24/02/2013 16:12 GMT | Updated 26/04/2013 06:12 BST

The Environmental Crisis Is an Economic Opportunity

All too often I'm told - usually by journalists - that now's not the time to raise environmental issues. And of course it is tough for voters not sure where tomorrow's lunch money or next week's rent is coming from to think beyond those pressing personal problems, but the fact is there are many immediate environmental issues that demand our attention now.

And there doesn't have to be a choice made between dealing with the economy and dealing with the environment - many of the solutions go together. With austerity clearly not working, we need to invest in the future, to invest in renewable energy and energy conservation and in public transport.

Take insulating our dreadfully drafty, poorly insulated housing stock: investment in fixing that will reduce heating bills and fuel poverty, will cut carbon emissions, and create quality, stable jobs. Or look at renewable energy: Britain, with its rich natural wind and tidal resources should be leading in this field, taking our existing workforce skills and building and developing them - yet the government's poorly thought-through Energy Bill is failing to give the certainty investors need to develop the industries.

The Tory promise of being the "greenest government ever" is now an almost forgotten sick joke, yet the Labour Party is failing to speak up on the environmental issues. Indeed, when Ed Miliband gave his Autumn Conference speech last year, he entirely 'forgot' to mention the environment. It's so important to him, that after he's spent weeks carefully memorizing all of the speech, that that was the part - the entire topic of the environment - that slipped his attention.

Yet we only have to look around us here in Britain, look at the statistics, look at the fields, look at the woods, to see that this 'green and pleasant land' is groaning under the strain of human exploitation.

Scientists tell us that hedgehog numbers declined by over a third in just the past decade. Moths are fast disappearing - three species extinct in Britain this century after 62 last century. And sparrows - remember city sparrows? They used to be plentiful. And of course the immediate environmental degradation that we see all around us in Britain is only a tiny part of a much bigger story - the despoliation of the earth, the threatening of our very future by anthropogenic climate change.

It is just about 1,0000 days until COP 21 - the 21st session of the Conference of the Parties to the UN Framework Convention on Climate Change. That's when we're supposed to have an agreement to replace Kyoto, to come into effect by 2020.

Yet we know that we must act today, tomorrow and the day after - take immediate, direct, swift action. In practical terms in Britain we know that we must now pass a fit-for-purpose Energy Bill - get serious about renewable energy and energy conservation.

And we must abandon the mad idea of fracking - smashing the very ground under our feet, using vast quantities of water to pollute our water tables, creating 1,000s of lorry movements across our countryside. The independent Committee on Climate Change tells us we can't frack and meet our legally binding emissions targets - but we also can't afford to ruin our countryside, damage tourism and farming, and our quality of life - for this anyway uncertain prospect.
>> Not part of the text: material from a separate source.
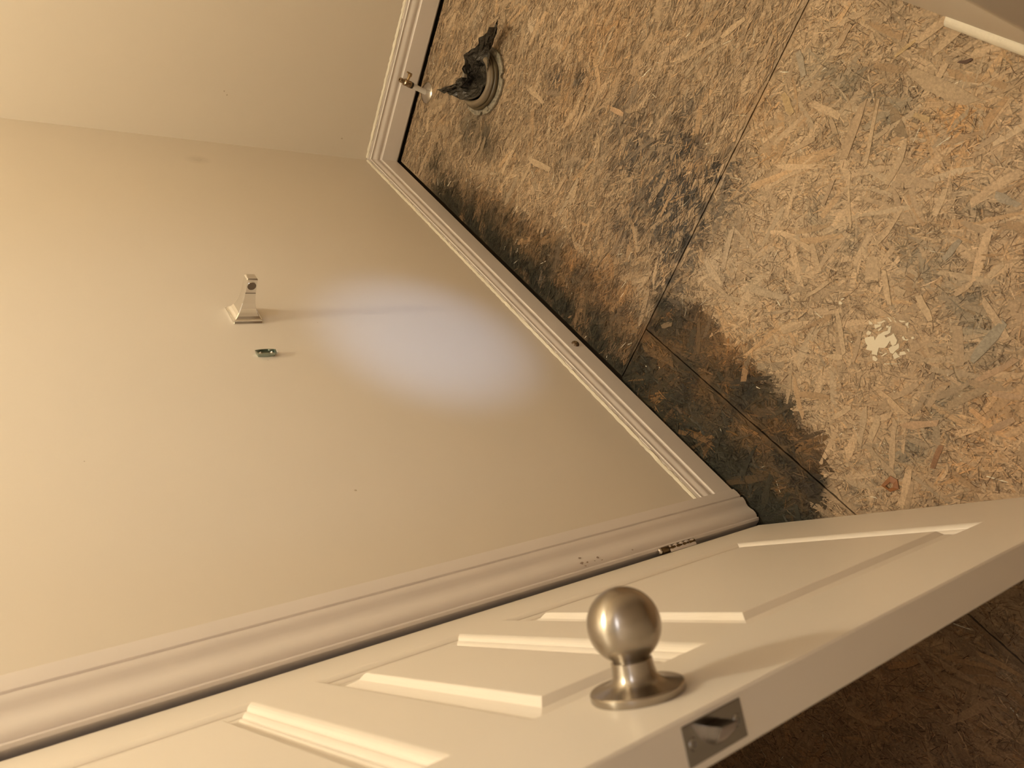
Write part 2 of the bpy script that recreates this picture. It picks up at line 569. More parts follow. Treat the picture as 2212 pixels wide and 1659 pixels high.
WETX = [0.0, 0.15, 0.35, 0.586, 0.80, 0.903, 1.069, 1.167, 1.1735, 1.184, 1.26, 1.332, 1.37, 1.409, 1.472, 1.53, 1.586, 1.63, 1.664, 1.691, 1.72, 1.75, 3.0]
WETY = [0.01, 0.05, 0.115, 0.150, 0.185, 0.195, 0.205, 0.17, 0.20, 0.239, 0.262, 0.276, 0.262, 0.240, 0.243, 0.240, 0.230, 0.222, 0.196, 0.141, 0.02, -1.0, -1.0]

def blob(x, y, pts):
    v = np.zeros_like(x)
    for px, py, r, w in pts:
        v = np.maximum(v, w * np.exp(-((x - px) ** 2 + (y - py) ** 2) / (r * r)))
    return v

def osb_color(x, y, rnd, rnd2):
    """albedo of the board at (x, y): wood tone plus water stain, mold and dirt."""
    x = np.asarray(x, dtype=float)
    y = np.asarray(y, dtype=float)
    tone = 0.78 + 0.44 * rnd
    base = np.stack([0.450 * tone, 0.325 * tone, 0.207 * tone], -1)
    lo = fbm(x, y, 5, 1, 3)
    base *= (0.86 + 0.28 * lo)[..., None]
    # redder and yellower strands
    red = np.where(rnd2 > 0.86, 1.0, 0.0)[..., None]
    base = base * (1 - red) + base * np.array([1.0, 0.92, 0.82]) * red
    gry = np.where(rnd2 < 0.10, 1.0, 0.0)[..., None]
    base = base * (1 - gry) + base * np.array([0.92, 0.96, 1.0]) * gry
    # warm reddish half towards the doorway
    wr = (0.6 * sstep(1.45, 1.95, x) + 1.0 * sstep(1.72, 1.82, x) * (1 - sstep(-0.02, 0.16, y)))[..., None]
    base = base * (1 - 0.6 * wr) + base * np.array([0.97, 0.82, 0.70]) * 0.6 * wr
    # orange patches
    og = blob(x, y, [(1.53, 0.755, 0.045, 0.9), (1.50, 0.72, 0.03, 0.6), (1.18, 0.653, 0.04, 0.5), (1.24, 0.59, 0.03, 0.5), (0.72, 0.61, 0.10, 0.5), (0.66, 0.50, 0.08, 0.4),
                     (1.824, 0.45, 0.05, 0.5), (1.848, 0.349, 0.05, 0.5), (1.09, 0.51, 0.04, 0.5), (0.95, 0.20, 0.10, 0.35), (1.40, 0.24, 0.05, 0.5)])
    og = (og * sstep(0.3, 0.6, fbm(x, y, 28, 5) * 0.6 + rnd2 * 0.5))[..., None]
    base = base * (1 - og) + base * np.array([1.06, 0.86, 0.60]) * og
    # grey-green water streaks
    gs = blob(x, y, [(1.249, 0.751, 0.03, .6), (1.28, 0.75, 0.03, .6), (1.323, 0.749, 0.03, .7), (1.37, 0.745, 0.02, .7), (1.424, 0.742, 0.03, .6), (1.413, 0.544, 0.03, .6), (1.474, 0.532, 0.025, .6),
                     (1.581, 0.557, 0.03, .5), (1.62, 0.56, 0.03, .6), (1.654, 0.565, 0.03, .7), (1.70, 0.545, 0.03, .8), (1.719, 0.531, 0.03, .8), (1.745, 0.51, 0.03, .8), (1.759, 0.498, 0.03, .8), (1.767, 0.441, 0.03, .7),
                     (1.76, 0.39, 0.028, .8), (1.765, 0.35, 0.025, .8), (1.767, 0.318, 0.025, .8), (1.764, 0.29, 0.025, .7), (1.761, 0.261, 0.025, .7), (1.618, 0.674, 0.03, .5), (1.655, 0.708, 0.04, .4), (1.74, 0.2, 0.03, .6)])
    gs = (np.minimum(0.95, gs * 1.3) * sstep(0.22, 0.50, fbm(x, y, 30, 9)))[..., None]
    base = base * (1 - gs) + base * np.array([0.56, 0.65, 0.74]) * gs
    # wet, browned band along the left wall
    nb = (fbm(x, y, 22, 21) - 0.5) * 0.06
    edge = np.interp(x, WETX, WETY) + nb
    near = x < 1.1725
    soft = np.where(near, 0.085, 0.034)
    wet = 1 - sstep(edge - soft * 0.5, edge + soft * 0.5, y)
    depth = np.where(near, 0.74 * sstep(0.05, 0.5, x), 0.97)
    wet = (wet * depth)[..., None]
    base = base * (1 - wet) + base * np.where(near[..., None], np.array([0.36, 0.265, 0.155]), np.array([0.27, 0.20, 0.115])) * wet * (0.5 + 0.45 * rnd2[..., None]) * (0.25 + 2.0 * sstep(0.25, 0.75, fbm(x, y, 24, 61))[..., None])
    # black mold
    m1 = (1 - sstep(0.03, 0.15, y - 0.03 * lo)) * sstep(0.12, 0.3, x) * (1 - sstep(1.70, 1.80, x)) * 0.95
    m1 = np.maximum(m1, blob(x, y, [(0.215, 0.085, 0.05, .9), (0.408, 0.255, 0.055, .8), (0.33, 0.25, 0.06, .75), (0.46, 0.22, 0.04, .5), (1.184, 0.215, 0.035, 1.0), (1.215, 0.20, 0.05, .9), (1.311, 0.16, 0.07, .8),
                                    (1.405, 0.168, 0.06, .8), (1.546, 0.222, 0.035, 1.0), (1.49, 0.20, 0.05, .8), (1.60, 0.15, 0.06, .6), (1.40, 0.06, 0.10, .8), (1.57, 0.04, 0.10, .8), (1.665, 0.15, 0.03, .7),
                                    (0.30, 0.34, 0.05, .5), (1.45, 0.10, 0.06, .8), (0.78, 0.12, 0.06, .6), (0.6, 0.12, 0.05, .6)]))
    m1 = m1 * sstep(0.40, 0.58, fbm(x, y, 38, 31) * 0.75 + rnd * 0.30 + 0.12)
    m1 = m1[..., None]
    base = base * (1 - m1) + np.array([0.024, 0.023, 0.014]) * m1
    # blue-black speckle around the board joint
    sp = blob(x, y, [(0.971, 0.468, 0.07, .8), (1.055, 0.412, 0.08, 1), (1.101, 0.455, 0.07, 1), (1.154, 0.501, 0.05, 1), (1.18, 0.542, 0.03, .9), (1.164, 0.404, 0.06, 1), (1.141, 0.304, 0.05, 1), (1.20, 0.433, 0.03, .8),
                     (1.195, 0.335, 0.03, .9), (1.286, 0.345, 0.04, .35), (1.018, 0.579, 0.06, .6), (0.60, 0.49, 0.04, .9), (0.678, 0.522, 0.04, .7), (0.92, 0.56, 0.05, .5), (1.09, 0.36, 0.06, .9), (0.82, 0.44, 0.08, .45),
                     (1.17, 0.36, 0.04, 1), (0.75, 0.35, 0.06, .45), (1.21, 0.27, 0.03, .8), (0.98, 0.36, 0.05, .6), (1.05, 0.50, 0.10, .9), (1.12, 0.40, 0.13, 1), (1.21, 0.50, 0.05, .8), (0.95, 0.45, 0.12, .8), (1.0, 0.33, 0.09, .8), (1.23, 0.44, 0.05, .7), (1.16, 0.27, 0.05, .9), (0.86, 0.50, 0.10, .6)])
    sp = np.minimum(1, sp * 1.15) * sstep(0.45, 0.57, fbm(x, y, 75, 41) * 0.7 + rnd * 0.32)
    sp = sp[..., None]
    base = base * (1 - sp * 0.93) + np.array([0.040, 0.040, 0.042]) * sp * 0.93
    # pale worn area
    pl = (blob(x, y, [(1.30, 0.40, 0.10, .35), (1.25, 0.35, 0.05, .5), (0.20, 0.52, 0.03, .8), (0.444, 0.575, 0.03, .6)]) * sstep(0.4, 0.6, fbm(x, y, 50, 51)))[..., None]
    base = base * (1 - pl) + np.array([0.56, 0.45, 0.33]) * pl
    return np.clip(base, 0.004, 0.9)

SX, SY = 1.1725, 0.1462
PANELS = [(0.0165, SX - 0.0011, 0.0155, 1.499), (SX + 0.0011, 2.649, SY + 0.0010, 1.499), (SX + 0.0011, 2.649, -0.739, SY - 0.0010)]
PLAB = ['subfloor board under the toilet flange', 'large subfloor board in the middle of the room', 'dark stained subfloor board along the door wall']
panel_objs = []
GT = -0.0012
for pi, (x0, x1, y0, y1) in enumerate(PANELS):
    st = 0.007
    nx = int((x1 - x0) / st)
    ny = int((y1 - y0) / st)
    gx, gy = np.meshgrid(np.linspace(x0, x1, nx + 1), np.linspace(y0, y1, ny + 1), indexing='ij')
    # slightly ragged joint edges
    gx[-1, :] -= np.abs(vnoise(gy[-1, :], gy[-1, :] * 0, 90, 3 + pi)) * 0.0016 * (pi == 0)
    gy[:, 0] += np.abs(vnoise(gx[:, 0], gx[:, 0] * 0, 90, 8 + pi)) * 0.0022 * (pi == 1)
    gz = GT + (vnoise(gx, gy, 60, 5) - 0.5) * 0.0008
    gz[0, :] -= 0.0006
    gz[-1, :] -= 0.0006
    Vn = np.stack([gx, gy, gz], -1).reshape(-1, 3)
    r1 = vnoise(gx, gy * 0.35, 160, 77)
    r2 = vnoise(gx * 0.4, gy, 120, 78)
    C = osb_color(gx, gy, r1, r2).reshape(-1, 3) * 0.80
    idx = np.arange((nx + 1) * (ny + 1)).reshape(nx + 1, ny + 1)
    Fq = np.stack([idx[:-1, :-1], idx[1:, :-1], idx[1:, 1:], idx[:-1, 1:]], -1).reshape(-1, 4).tolist()
    n0 = len(Vn)
    rim = np.concatenate([idx[:, 0], idx[-1, 1:], idx[::-1, -1][1:], idx[0, ::-1][1:-1]])
    low = Vn[rim].copy()
    low[:, 2] = -0.018
    Vn = np.concatenate([Vn, low])
    C = np.concatenate([C, C[rim] * 0.4])
    k = len(rim)
    for i in range(k):
        j = (i + 1) % k
        Fq.append((int(rim[i]), n0 + i, n0 + j, int(rim[j])))
    Fq.append(tuple(range(n0 + k - 1, n0 - 1, -1)))
    po = mesh_obj('osb_panel', Vn, Fq, OSB, floor, colors=C)
    po['label'] = PLAB[pi]
    panel_objs.append(po)

def strand_geo(cx, cy, ang, L, Wd, zz, jit, tilt, bend):
    """arrays of strands -> verts (n,8,3)"""
    n = len(cx)
    t = np.array([-0.5, -0.18, 0.18, 0.5])
    V = np.zeros((n, 8, 3))
    ca, sa = np.cos(ang), np.sin(ang)
    for q in range(4):
        for s in (0, 1):
            w = Wd * (0.5 if s else -0.5) * (1.0 if 0 < q < 3 else 0.72) * (1 + jit[:, q * 2 + s] * 0.35)
            l = L * (t[q] + (jit[:, (q * 2 + s + 3) % 8] * 0.10 if q in (0, 3) else 0)) 
            off = bend * (t[q] ** 2) * L
            lx, ly = l, w + off
            V[:, q * 2 + s, 0] = cx + lx * ca - ly * sa
            V[:, q * 2 + s, 1] = cy + lx * sa + ly * ca
            V[:, q * 2 + s, 2] = zz + tilt * w + (0.00025 * jit[:, (q * 3 + s) % 8])
    return V
QF = np.array([[0, 2, 3, 1], [2, 4, 5, 3], [4, 6, 7, 5]])

def in_view(x, y):
    P = np.stack([x - CAM.x, y - CAM.y, np.full_like(x, -CAM.z)], -1)
    d = P @ np.array(FWD)
    u = P @ np.array(RIGHT) / d * 1681.855
    v = P @ np.array(DOWN) / d * 1681.855
    return (d > 0.2) & (np.abs(u) < 1250) & (np.abs(v) < 980)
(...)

In British politics it's only the Green Party that gets climate change - has the ideas, the plans, the vision, to create a low-carbon, jobs-rich economy. And in the coming years - with the county council elections in May and the European elections next year - we have the chance to convince voters that we can fix our economic and environmental crises together - that this isn't an either-or choice, but an essential pairing.